部下が仕事を忘れていたり、成果が思わしくないとき、つい口にしてしまいがちな言葉があります。
それが、次のような言葉です。

・「なんでやってないの?」
・「なんでできてないの?」

一見すると状況を把握するための質問のように聞こえますが、実はこれ、部下との信頼関係を一気に壊しかねない“余計なひとこと”なのです。
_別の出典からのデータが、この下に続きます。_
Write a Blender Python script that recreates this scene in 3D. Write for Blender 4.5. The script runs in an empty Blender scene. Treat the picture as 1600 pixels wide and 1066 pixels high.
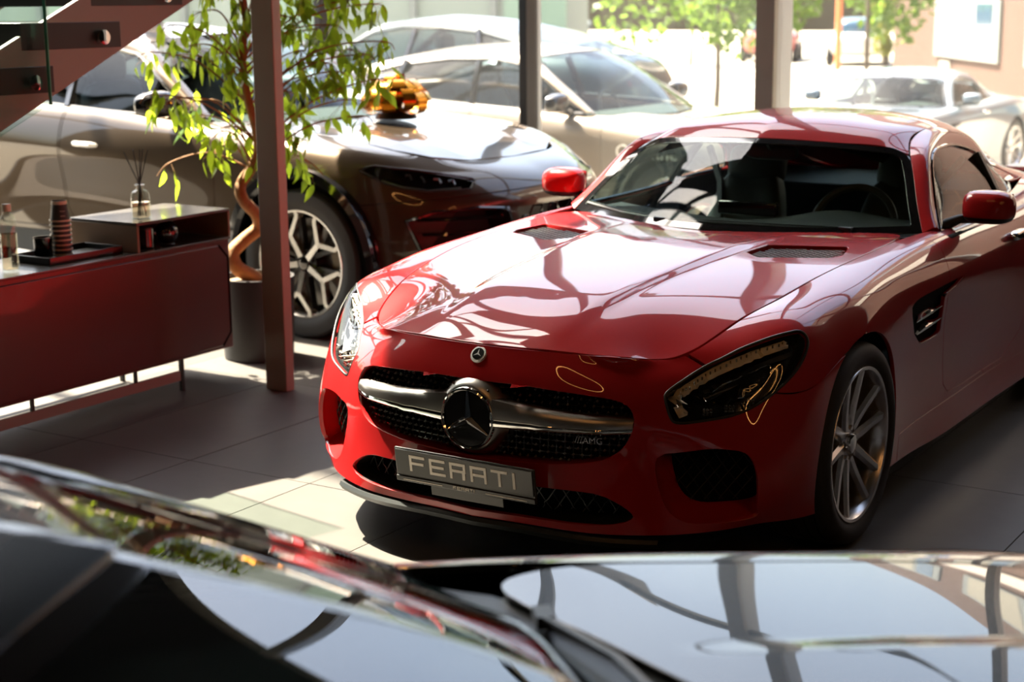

今回はこれについて紹介していきましょう。

「なんで?」は部下を追い詰める

「なんでやってないの?」と聞かれた部下は、どんな気持ちになるでしょうか。
頭に浮かぶのは、言い訳か謝罪のどちらかしかありません。

・「すみません、忘れていました」(謝罪)
・「他の作業を優先していて…」(言い訳)

つまり、この質問は部下を“平謝りか言い訳”の二択に追い込んでしまうのです。

結果として、事実が共有されないまま会話が終わり、問題の本質にもたどり着けません。

信頼関係を著しく損なう

さらに厄介なのは、このやりとりを繰り返すうちに、部下が「この上司には本音を話さないほうがいい」と感じてしまうことです。「どうせ怒られるだけだ」と思われてしまえば、報告や相談も遅れ、職場全体のパフォーマンスにも影響します。

つまり、「なんでやってないの?」は、一発で信頼関係を損なう危険な言葉なのです。

よい人間関係の基本には、よいコミュニケーションがあります。そして何より、よいコミュニケーションの出発点には、良い質問があるのです。